Task instructions
Retype the listing that follows, exactly as written.

Material provided
============

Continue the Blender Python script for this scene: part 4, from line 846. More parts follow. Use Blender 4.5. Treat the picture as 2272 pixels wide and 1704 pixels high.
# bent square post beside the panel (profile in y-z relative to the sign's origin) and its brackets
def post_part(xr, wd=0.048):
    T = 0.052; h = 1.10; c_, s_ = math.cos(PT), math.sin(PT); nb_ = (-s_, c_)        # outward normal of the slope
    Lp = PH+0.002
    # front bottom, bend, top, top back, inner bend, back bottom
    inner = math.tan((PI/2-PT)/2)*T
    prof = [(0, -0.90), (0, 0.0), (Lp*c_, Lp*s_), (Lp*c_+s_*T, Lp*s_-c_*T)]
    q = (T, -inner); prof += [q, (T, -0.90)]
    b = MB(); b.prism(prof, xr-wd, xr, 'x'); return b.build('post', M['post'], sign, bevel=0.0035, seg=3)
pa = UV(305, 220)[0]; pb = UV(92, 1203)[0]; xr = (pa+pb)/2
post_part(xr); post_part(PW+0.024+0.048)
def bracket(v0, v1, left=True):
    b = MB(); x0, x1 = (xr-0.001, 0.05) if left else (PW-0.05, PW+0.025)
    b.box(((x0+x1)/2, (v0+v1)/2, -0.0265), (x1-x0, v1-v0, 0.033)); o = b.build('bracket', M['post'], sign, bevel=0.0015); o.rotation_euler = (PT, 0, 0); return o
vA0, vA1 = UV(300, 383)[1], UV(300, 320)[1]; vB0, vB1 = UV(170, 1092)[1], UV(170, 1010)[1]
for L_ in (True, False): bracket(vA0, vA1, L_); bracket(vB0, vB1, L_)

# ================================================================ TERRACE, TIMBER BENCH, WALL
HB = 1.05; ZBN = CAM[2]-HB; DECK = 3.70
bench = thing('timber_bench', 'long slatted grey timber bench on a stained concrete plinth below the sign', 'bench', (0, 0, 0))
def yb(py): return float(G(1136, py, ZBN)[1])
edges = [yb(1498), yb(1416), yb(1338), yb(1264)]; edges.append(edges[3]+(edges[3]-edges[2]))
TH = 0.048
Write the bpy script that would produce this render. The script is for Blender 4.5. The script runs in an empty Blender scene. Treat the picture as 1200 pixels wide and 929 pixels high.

============

Response below
Continue the Blender Python script for this scene: part 4, from line 846. More parts follow. Use Blender 4.5. Treat the picture as 2272 pixels wide and 1704 pixels high.
# bent square post beside the panel (profile in y-z relative to the sign's origin) and its brackets
def post_part(xr, wd=0.048):
    T = 0.052; h = 1.10; c_, s_ = math.cos(PT), math.sin(PT); nb_ = (-s_, c_)        # outward normal of the slope
    Lp = PH+0.002
    # front bottom, bend, top, top back, inner bend, back bottom
    inner = math.tan((PI/2-PT)/2)*T
    prof = [(0, -0.90), (0, 0.0), (Lp*c_, Lp*s_), (Lp*c_+s_*T, Lp*s_-c_*T)]
    q = (T, -inner); prof += [q, (T, -0.90)]
    b = MB(); b.prism(prof, xr-wd, xr, 'x'); return b.build('post', M['post'], sign, bevel=0.0035, seg=3)
pa = UV(305, 220)[0]; pb = UV(92, 1203)[0]; xr = (pa+pb)/2
post_part(xr); post_part(PW+0.024+0.048)
def bracket(v0, v1, left=True):
    b = MB(); x0, x1 = (xr-0.001, 0.05) if left else (PW-0.05, PW+0.025)
    b.box(((x0+x1)/2, (v0+v1)/2, -0.0265), (x1-x0, v1-v0, 0.033)); o = b.build('bracket', M['post'], sign, bevel=0.0015); o.rotation_euler = (PT, 0, 0); return o
vA0, vA1 = UV(300, 383)[1], UV(300, 320)[1]; vB0, vB1 = UV(170, 1092)[1], UV(170, 1010)[1]
for L_ in (True, False): bracket(vA0, vA1, L_); bracket(vB0, vB1, L_)

# ================================================================ TERRACE, TIMBER BENCH, WALL
HB = 1.05; ZBN = CAM[2]-HB; DECK = 3.70
bench = thing('timber_bench', 'long slatted grey timber bench on a stained concrete plinth below the sign', 'bench', (0, 0, 0))
def yb(py): return float(G(1136, py, ZBN)[1])
edges = [yb(1498), yb(1416), yb(1338), yb(1264)]; edges.append(edges[3]+(edges[3]-edges[2]))
TH = 0.048
Write the bpy script that would produce this render. The script is for Blender 4.5. The script runs in an empty Blender scene. Treat the picture as 1200 pixels wide and 929 pixels high.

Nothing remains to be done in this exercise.